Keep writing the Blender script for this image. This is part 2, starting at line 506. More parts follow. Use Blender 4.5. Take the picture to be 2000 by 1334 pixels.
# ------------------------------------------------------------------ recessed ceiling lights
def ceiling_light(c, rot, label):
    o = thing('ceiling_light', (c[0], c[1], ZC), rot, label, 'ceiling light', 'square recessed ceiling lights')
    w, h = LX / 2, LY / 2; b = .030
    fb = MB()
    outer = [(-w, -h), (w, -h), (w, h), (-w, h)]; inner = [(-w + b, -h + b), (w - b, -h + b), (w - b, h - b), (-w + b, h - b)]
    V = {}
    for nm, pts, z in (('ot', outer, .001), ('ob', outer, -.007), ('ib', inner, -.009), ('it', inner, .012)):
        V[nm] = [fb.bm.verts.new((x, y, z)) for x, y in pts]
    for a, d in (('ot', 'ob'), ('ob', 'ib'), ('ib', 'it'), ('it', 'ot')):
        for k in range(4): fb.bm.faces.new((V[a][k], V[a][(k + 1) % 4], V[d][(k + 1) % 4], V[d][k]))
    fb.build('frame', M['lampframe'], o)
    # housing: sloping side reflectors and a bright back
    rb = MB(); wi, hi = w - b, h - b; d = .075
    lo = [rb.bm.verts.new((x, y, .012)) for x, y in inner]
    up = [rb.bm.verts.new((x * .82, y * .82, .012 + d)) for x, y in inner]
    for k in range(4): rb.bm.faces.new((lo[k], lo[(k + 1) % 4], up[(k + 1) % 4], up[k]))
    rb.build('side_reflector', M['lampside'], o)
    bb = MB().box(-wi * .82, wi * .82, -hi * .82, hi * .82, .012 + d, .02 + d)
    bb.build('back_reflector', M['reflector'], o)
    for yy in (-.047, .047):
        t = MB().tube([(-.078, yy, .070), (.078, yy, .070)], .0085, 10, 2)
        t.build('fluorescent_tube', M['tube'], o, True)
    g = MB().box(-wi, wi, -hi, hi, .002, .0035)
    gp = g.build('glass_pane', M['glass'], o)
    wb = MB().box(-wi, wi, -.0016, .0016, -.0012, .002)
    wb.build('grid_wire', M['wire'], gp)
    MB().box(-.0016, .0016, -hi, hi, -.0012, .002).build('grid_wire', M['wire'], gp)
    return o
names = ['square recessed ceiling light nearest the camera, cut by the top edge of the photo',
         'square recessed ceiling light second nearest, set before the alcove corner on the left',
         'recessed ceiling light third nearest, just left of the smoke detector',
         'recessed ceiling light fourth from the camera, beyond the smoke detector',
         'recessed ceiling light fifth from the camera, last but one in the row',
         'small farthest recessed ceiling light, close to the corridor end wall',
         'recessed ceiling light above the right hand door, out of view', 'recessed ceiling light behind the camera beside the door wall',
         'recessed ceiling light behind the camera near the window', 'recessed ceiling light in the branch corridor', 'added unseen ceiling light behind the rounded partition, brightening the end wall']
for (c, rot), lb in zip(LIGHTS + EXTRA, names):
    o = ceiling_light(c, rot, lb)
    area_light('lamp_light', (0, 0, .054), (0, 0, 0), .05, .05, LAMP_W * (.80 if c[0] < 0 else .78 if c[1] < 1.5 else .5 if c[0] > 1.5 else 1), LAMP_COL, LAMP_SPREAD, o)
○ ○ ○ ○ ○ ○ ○
# TASK PROMPT:
Reproduce the material precisely, including every line.

# TASK SOLUTION:
Keep writing the Blender script for this image. This is part 2, starting at line 506. More parts follow. Use Blender 4.5. Take the picture to be 2000 by 1334 pixels.
# ------------------------------------------------------------------ recessed ceiling lights
def ceiling_light(c, rot, label):
    o = thing('ceiling_light', (c[0], c[1], ZC), rot, label, 'ceiling light', 'square recessed ceiling lights')
    w, h = LX / 2, LY / 2; b = .030
    fb = MB()
    outer = [(-w, -h), (w, -h), (w, h), (-w, h)]; inner = [(-w + b, -h + b), (w - b, -h + b), (w - b, h - b), (-w + b, h - b)]
    V = {}
    for nm, pts, z in (('ot', outer, .001), ('ob', outer, -.007), ('ib', inner, -.009), ('it', inner, .012)):
        V[nm] = [fb.bm.verts.new((x, y, z)) for x, y in pts]
    for a, d in (('ot', 'ob'), ('ob', 'ib'), ('ib', 'it'), ('it', 'ot')):
        for k in range(4): fb.bm.faces.new((V[a][k], V[a][(k + 1) % 4], V[d][(k + 1) % 4], V[d][k]))
    fb.build('frame', M['lampframe'], o)
    # housing: sloping side reflectors and a bright back
    rb = MB(); wi, hi = w - b, h - b; d = .075
    lo = [rb.bm.verts.new((x, y, .012)) for x, y in inner]
    up = [rb.bm.verts.new((x * .82, y * .82, .012 + d)) for x, y in inner]
    for k in range(4): rb.bm.faces.new((lo[k], lo[(k + 1) % 4], up[(k + 1) % 4], up[k]))
    rb.build('side_reflector', M['lampside'], o)
    bb = MB().box(-wi * .82, wi * .82, -hi * .82, hi * .82, .012 + d, .02 + d)
    bb.build('back_reflector', M['reflector'], o)
    for yy in (-.047, .047):
        t = MB().tube([(-.078, yy, .070), (.078, yy, .070)], .0085, 10, 2)
        t.build('fluorescent_tube', M['tube'], o, True)
    g = MB().box(-wi, wi, -hi, hi, .002, .0035)
    gp = g.build('glass_pane', M['glass'], o)
    wb = MB().box(-wi, wi, -.0016, .0016, -.0012, .002)
    wb.build('grid_wire', M['wire'], gp)
    MB().box(-.0016, .0016, -hi, hi, -.0012, .002).build('grid_wire', M['wire'], gp)
    return o
names = ['square recessed ceiling light nearest the camera, cut by the top edge of the photo',
         'square recessed ceiling light second nearest, set before the alcove corner on the left',
         'recessed ceiling light third nearest, just left of the smoke detector',
         'recessed ceiling light fourth from the camera, beyond the smoke detector',
         'recessed ceiling light fifth from the camera, last but one in the row',
         'small farthest recessed ceiling light, close to the corridor end wall',
         'recessed ceiling light above the right hand door, out of view', 'recessed ceiling light behind the camera beside the door wall',
         'recessed ceiling light behind the camera near the window', 'recessed ceiling light in the branch corridor', 'added unseen ceiling light behind the rounded partition, brightening the end wall']
for (c, rot), lb in zip(LIGHTS + EXTRA, names):
    o = ceiling_light(c, rot, lb)
    area_light('lamp_light', (0, 0, .054), (0, 0, 0), .05, .05, LAMP_W * (.80 if c[0] < 0 else .78 if c[1] < 1.5 else .5 if c[0] > 1.5 else 1), LAMP_COL, LAMP_SPREAD, o)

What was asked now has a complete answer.